On 4/2/12 5:07 PM, Lucas Adamski wrote:
I have updated the feature page with proposed workflows based upon
previous discussions and relatively little recent feedback.

https://wiki.mozilla.org/Opt-in_activation_for_plugins

To summarize, I am proposing:


• Some software installs a plugin the user is not aware of. The first
time the plugin is activated by a given page, the user is: • given a
warning and user must opt-in before enabling

I'm not sure CTP is the right mechanism for this... We already have UI
for dealing with externally-installed extensions, seems like we should
just recycle that. (Though there may be some technical quirks around
exactly when we can scan/detect new plugins.)

Alerting at time-of-use is a good idea for outdated plugins (as is being
discussed elsewhere), but doing that for new installs means that you
might not be notified for a long time (days? weeks? more?), and are then
left wondering where it came from.


• User has an up-to-date version of an "uncommon" plugin or one they
have not encountered in the last X days • plugin is click-to-play to
reduce resource consumption and risk of zero-day security exploits
or

There are probably some UX issues to sort out, but I think the basic
idea is sound... We should limit the exposure of plugins that are
infrequently used and/or only used on a handful of sites.

[Resource usage shouldn't be an issue;, though. We don't launch plugins
until something tries to use it.]

• User has a vulnerable plugin with a known security issue, but no
update available • User can only run plugin after very scary warning
• User has a vulnerable plugin with a known security issue, and an
update is available • User can run plugin after very scary warning to
update first

We should carefully think through the UX here, since users are likely to
just ignore warnings. Especially for plugins constantly going through
the exploit-update cycle. :( Upgrading plugins automagically is probably
the best solution, but also the most complex to implement. (But then,
you still have to deal with orphaned/unmaintained plugins anyway...)

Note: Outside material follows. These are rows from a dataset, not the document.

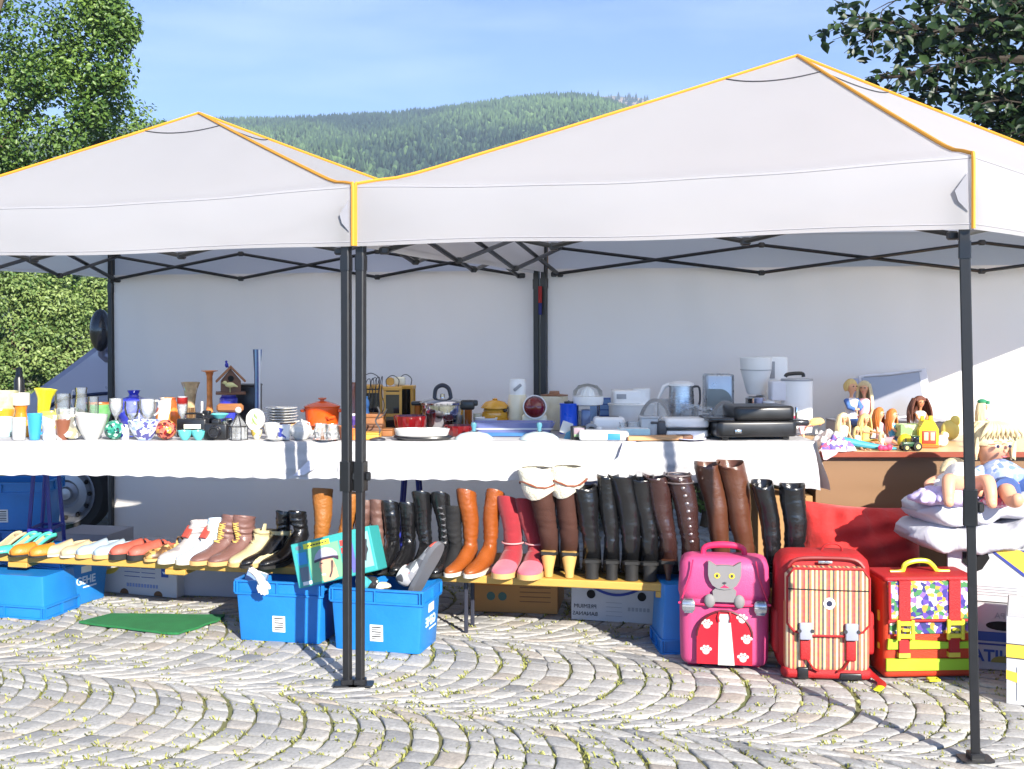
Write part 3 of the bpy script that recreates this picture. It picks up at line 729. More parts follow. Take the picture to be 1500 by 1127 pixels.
def cloth(name, label, x0, x1, hem0, hem1, left_end=False, right_end=False, seed=0, ytop=6.53):
    rg = random.Random(seed); ph = [rg.uniform(0, 6.28) for _ in range(12)]
    yf = 5.552; b = MB(); W_ = x1-x0; NU = int(W_*100)
    def fn(u, v):
        x = x0+W_*u; drop = hem0+(hem1-hem0)*u
        if v < .4:
            y = ytop+(yf+.012-ytop)*(v/.4); z = TZ+.0012*math.sin(x*9+ph[0])+.001*math.sin(y*17+x*3)
            return (x, y, z)
        s = (v-.4)/.6; L = TZ-drop
        if s < .06:
            a = s/.06*math.pi/2; return (x, yf+.012-.012*math.sin(a), TZ-.012*(1-math.cos(a)))
        q = (s-.06)/.94
        w = .007*math.sin(x*5.1+ph[1]+q*1.2)*q+.005*math.sin(x*13+ph[2]-q*2)*q+.004*math.sin(x*31+ph[3]+q*5)*q+.0035*math.sin((x*7+q*9)+ph[4])+.0025*math.sin((x*17-q*21)+ph[5])
        for xc in (x0+.35, x0+.78, x0+1.35, x0+1.9): w += .005*math.exp(-((x-xc-.004*math.sin(q*5))/.011)**2)*(.3+.7*q)
        e = 0
        if right_end: e = max(0, (x-(x1-.24))/.24)
        z = TZ-.012-(L-.012)*q*(1+.10*e)+.0025*math.sin(x*63+ph[6])*q*q-.004*math.sin(x*3+ph[7])*q
        return (x+.01*e*q, yf-w-.014*q-.05*e*e*q*math.sin(q*2.2), z)
    b.grid(fn, NU, 34)
    if right_end:
        def sd(u, v):
            y = 5.5+(ytop-5.5)*u; L = (TZ-hem1)*(1.12 if u < .15 else 1.0)
            q = v
            dx = .012*math.sin(u*30+1)*q+.018*q
            if u < .12: dx += .035*q*math.sin(q*2.2)
            return (x1+dx+ (.0 if v > 0 else 0), y if u > .02 else 5.552-.05*q*math.sin(q*2.2)-.014*q, TZ-.001-L*q)
        b.grid(sd, 40, 14)
    return solo(b, name, CLOTH, label, 'tablecloth', (0, 0, 0), group='white cloths on the sales table', ang=60)
cloth('tablecloth', 'white cloth over the left half of the sales table, under the glassware', -3.12, -.825, .768, .752, seed=1)
cloth('tablecloth', 'white cloth over the right half of the sales table, its corner hanging bunched', -.832, 1.452, .752, .722, right_end=True, seed=5)
b = MB()                                              # folded end of the left cloth, beside the tent poles
b.loft([[(-.83, 5.533, .905), (-.90, 5.530, .905), (-1.04, 5.512, .765), (-.985, 5.510, .772), (-.94, 5.512, .80)], [(-.83, 5.526, .905), (-.90, 5.52, .905), (-1.04, 5.503, .765), (-.985, 5.50, .772), (-.94, 5.503, .80)]])
solo(b, 'cloth_fold', mat('cloth_shade', C(200, 200, 214), .9, bump=.3), 'turned-back fold of white cloth beside the middle tent poles', 'cloth', group=None)
b = MB(); dF = 5.53
b.loft([[(X(913, dF), dF, TZ+.004), (X(932, dF), dF, TZ+.002), (X(905, dF), dF-.012, Z(670, dF))], [(X(913, dF), dF-.003, TZ+.004), (X(932, dF), dF-.003, TZ+.002), (X(905, dF), dF-.015, Z(670, dF))]])
solo(b, 'napkin', mat('lilac_cloth', C(172, 168, 192), .9), 'lilac grey napkin corner hanging over the table edge below the wooden board', 'napkin')

# ================================================================== bench of shoes
BA, BB = Vector((-2.64, 5.98)), Vector((.745, 5.28))
BDIR = (BB-BA); BN = Vector((-BDIR.y, BDIR.x)).normalized(); BANG = math.degrees(math.atan2(BDIR.y, BDIR.x)); BZ = .302
def bench_pt(px, back=.1):
    q = (px-CX)/F; t = (q*(BA.y+BN.y*back)-(BA.x+BN.x*back))/(BDIR.x-q*BDIR.y)
    p = BA+BDIR*t+BN*back; return (p.x, p.y, BZ)
bn = thing('bench', 'long low yellow wooden bench lined with shoes and boots', 'bench', (BA.x, BA.y, 0), BANG)
YEL = mat('yellow_wood', C(188, 148, 70), .5, var=.14, scale=4, stretch=(1, 9, 9), bump=.12)
Lb = BDIR.length
b = MB(); b.box((Lb*.5+.13, .065, BZ-.02), (Lb+.94, .125, .036), .004); b.build('seat_board', YEL, bn)
b = MB(); b.box((Lb*.5+.13, .20, BZ-.02), (Lb+.94, .125, .036), .004); b.build('seat_board', YEL, bn)
for lx in (.10, .98, 2.05, 3.42):
    b = MB(); b.box((lx, .14, BZ-.052), (.11, .28, .028), .004); b.build('cleat', YEL, bn)
for lx in (.06, 1.46, 2.45, 3.64):
    for dy in (.10, .23): b = MB(); b.box((lx, dy, (BZ-.04)/2), (.018, .018, BZ-.042), .003); b.build('leg', mat('dark_steel', C(46, 48, 60), .5), bn)
b2 = thing('bench', 'short pale wooden bench under the red pillow', 'bench', (X(1255, 5.45), 5.5, 0))
b = MB(); b.box((0, 0, .285), (.62, .30, .03), .004); b.build('seat_board', YEL, b2)
for sx in (-.25, .25):
    b = MB(); b.box((sx, 0, .135), (.04, .26, .27), .004); b.build('leg', WOOD, b2)

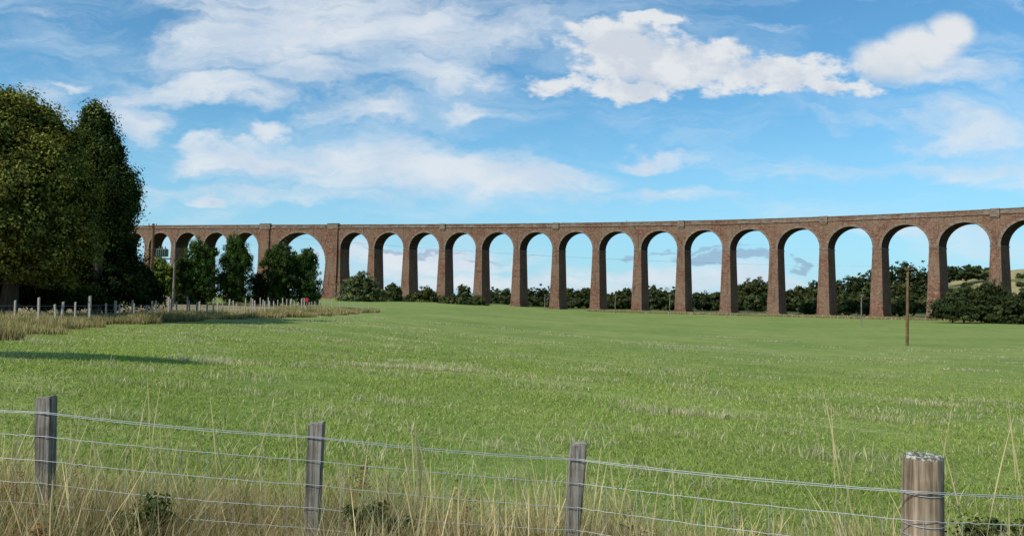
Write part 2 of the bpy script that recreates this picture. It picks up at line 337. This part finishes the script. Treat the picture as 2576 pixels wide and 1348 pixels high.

• User is tired of always clicking to play a given plugin (i.e.
YouTube, or their favorite Java game site) • A user has clicked on
this four times in 30 days, so automatically enable this plugin on
this site up to 30 days after last played or until user revokes this
permission (about:permissions?)

As Jared noted, UX is rethinking this. It can seem a bit confusing /
inconsistent if you don't know what it's actually doing.

It _might_ be worthwhile to still track, though, if we wanted to be able
to later block a plugin only on sites where you haven't frequently used it.

As part of this model, I would like to redefine what our current
blocklisting mechanisms mean to be:

Hard block: means plugin is vulnerable, but no update is available
Soft block: means plugins is vulnerable and an update is available

I'd suggest just abandoning those terms. Let's decide what we want to build, and let the naming derive from that.

Yes, that means we no longer have a non-defeatable block.  But I'm
not sure we've ever actually used that.  Its also ineffective: if
said plugin is actually malicious then system has already been
thoroughly compromised and blocking it does no good.

Hmm, seems like we should still retain the option. Especially if it's easy to do a part of the other work we're already doing.

I could see it being useful for cases where an old version of a plugin is being actively exploited in malware kits.